The inland part of the country is a plateau region, and Iceland is the largest wilderness in Europe. One of Iceland’s hallmarks
is clean air and clear water. Icelandic art has always been heavily influenced by the spectacular landscape that ice and fire has
shaped through the ages.
Iceland was first settled by Vikings around 800 AC from the British Islands and Scandinavia. Iceland is in many ways different
from Europe in terms of culture and tradition. Icelanders are migrants who settled here in a new country, and, being settlers,
having a broad perspective and openness to new ideas was necessary. Icelanders have a powerful tradition of travelling and
studying abroad. Because of the small population, Icelanders must be more extrovert than introvert in order to survive. This
has had a major influence on art in Iceland post World War II. The powerful old landscape painting tradition had to give in
to a strong group of abstract painters, who were strongly influenced by the French abstract movement and it lasted until the
1960’s. In the 1970’s, a large number of Icelandic artists studied in the Netherlands and were influenced by the Conceptual Art
Movement. This movement had deep effects on the art scene in Iceland and still has a large impact today. But despite these
influences, the powerful landscape tradition of the past did evolve in an extraordinary way within a small group of artists, and
it is something that all art lovers who come to Reykjavik must see. I encourage every visitor to go to museums and galleries to
see this Icelandic art, which is unique in many ways.

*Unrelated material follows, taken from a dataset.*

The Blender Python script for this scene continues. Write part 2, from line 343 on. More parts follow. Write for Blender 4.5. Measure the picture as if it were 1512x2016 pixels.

It is not easy to access Icelandic artists, as studios are somewhat scattered around the city of Reykjavik, but there are some
strong galleries that can help one to access the artists. The artists are more than willing to show their studios and are open to
receiving visitors. The Association of Icelandic Visual Artists opens all galleries in November, giving art enthusiasts an oppor-
tunity to visit artists’ studios. The art district of ​Reykjavik is all within walking distance of the old town center and the harbor.
In that area there are also many cafes and restaurants.
There are several facilities made available for rent to foreign artists by The Association of Icelandic Visual Artists. There are also
many private spaces all around the countryside that one can rent to be surrounded by breathtaking scenery.
Reykjavik attracts tourists and artists from all over the world because of its nature and the power of the pure northern air.